O tratamento das mulheres como objetos nas letras do funk não é uma questão secundária. O machismo e o sexismo das letras e das danças expressam a barbárie social que grassa nas periferias. Esse estilo musical surge nos mesmos bairros em que imperam a violência física e psicológica contra a mulher, os estupros, os abortos clandestinos com mortes e graves sequelas, a gravidez das adolescentes, a sexualização precoce das crianças, etc. Além do culto do consumo, a ideologia do funk ostentação celebra também a redução da mulher a objeto de consumo, razão pela qual é preciso ser muito crítico em relação a esse fenômeno.

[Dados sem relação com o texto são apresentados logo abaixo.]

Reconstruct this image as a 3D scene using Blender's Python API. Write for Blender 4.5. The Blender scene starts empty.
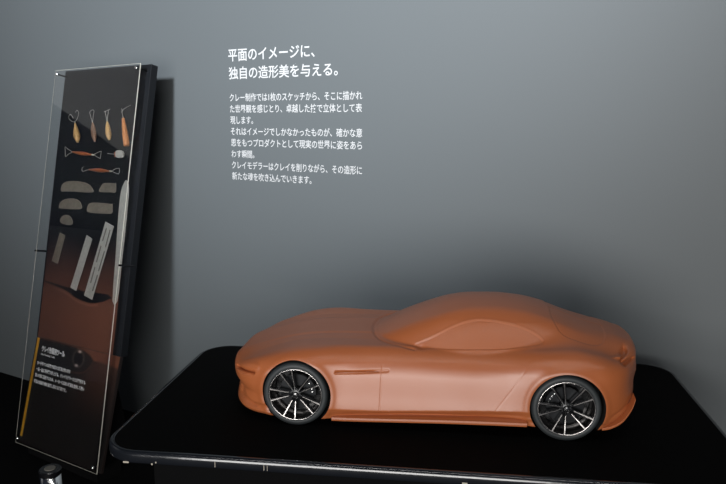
import bpy, bmesh, math, random
import numpy as np
from mathutils import Vector, Matrix
random.seed(4)
SC = bpy.context.scene
COL = SC.collection

# ---------------------------------------------------------------- camera, light, exposure
CAM_H = 1.564
cd = bpy.data.cameras.new('camera'); cam = bpy.data.objects.new('camera', cd); COL.objects.link(cam)
cam.location = (0, 0, CAM_H); cam.rotation_euler = (math.pi/2 - 0.179, 0, 0)
cd.lens = 690/726*36; cd.sensor_width = 36; cd.clip_start = .02
SC.camera = cam
SC.view_settings.view_transform = 'Standard'; SC.view_settings.look = 'None'
SC.view_settings.gamma = 1; SC.view_settings.use_curve_mapping = False
SC.view_settings.exposure = 0.0

world = bpy.data.worlds.new('hall_light'); SC.world = world; world.use_nodes = True
wn = world.node_tree.nodes; wl = world.node_tree.links
bg = wn['Background']; bg.inputs['Color'].default_value = (.6, .72, 1, 1); bg.inputs['Strength'].default_value = 0.025

def area(name, loc, target, sx, sy, power, col):
    l = bpy.data.lights.new(name, 'AREA'); l.shape = 'RECTANGLE'; l.size = sx; l.size_y = sy
    l.energy = power; l.color = col
    o = bpy.data.objects.new(name, l); COL.objects.link(o); o.location = loc
    o.rotation_euler = (Vector(target)-Vector(loc)).to_track_quat('-Z', 'Y').to_euler()
    return o
area('window_daylight', (-1.0, -2.5, 1.0), (.2, 1.8, .95), 3.2, 1.9, 165, (1, .985, .96))
def spot(name, loc, target, deg, power, col, rad):
    l = bpy.data.lights.new(name, 'SPOT'); l.spot_size = math.radians(deg); l.spot_blend = 1; l.energy = power; l.color = col; l.shadow_soft_size = rad
    o = bpy.data.objects.new(name, l); COL.objects.link(o); o.location = loc
    o.rotation_euler = (Vector(target)-Vector(loc)).to_track_quat('-Z', 'Y').to_euler()
spot('ceiling_spot', (-1.7, -2.1, 3.1), (-.56, 3.05, 3.0), 61, 2150, (.88, .94, 1), .30)
area('ceiling_lamp', (.2, .5, 3.3), (.15, 1.6, .8), 3.6, .09, 14, (1, .98, .95))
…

Mas a crítica não pode ser a mesma dos centros comerciais, da polícia, judiciário, setores da mídia e da opinião da própria classe média, que querem negar aos rolezeiros o direito elementar de ir e vir, em flagrante contradição com as leis da democracia burguesa. A crítica deve entender e apontar uma alternativa para o fenômeno contextualizando-o na totalidade em que está inserido. Não cabe à esquerda censurar os jovens rolezeiros por terem criminosos e funkeiros como referência, já que ela própria não soube se apresentar como referência. Uma juventude que não teve apoio nenhum do Estado, não recebeu educação de qualidade, nem cultura nem lazer, só poderia ter como referência o funk.

É a hora de mostrar a esses jovens que existe outra via de realização, a via da luta. É a hora de construir um amplo movimento de apoio ao direito democrático de ir e vir e de se manifestar dos jovens. Esse movimento deve ter como ponto de partida denunciar o racismo da repressão e da mídia, o caráter farsesco da democracia burguesa que não é capaz de conceder o direito de ir e vir, as ilusões da prosperidade brasileira e porque a festa não será para todos. A partir desse caminho, é possível para abrir um canal de diálogo com essa juventude, para tentar recuperar algum terreno numa batalha ideológica que a burguesia está vencendo por larga margem. Seria utópico hoje dizer aos rolezeiros que o shopping não tem graça, o legal mesmo é fazer um rolezinho nas livrarias, nos museus, nos teatros.

Mas é justamente isso que se diz hoje do socialismo, que é “utópico”. Quando a juventude perceber que o prazer intelectual é muito superior ao prazer superficial da contemplação das mercadorias, a burguesia estará em apuros e o capitalismo estará com os dias contados.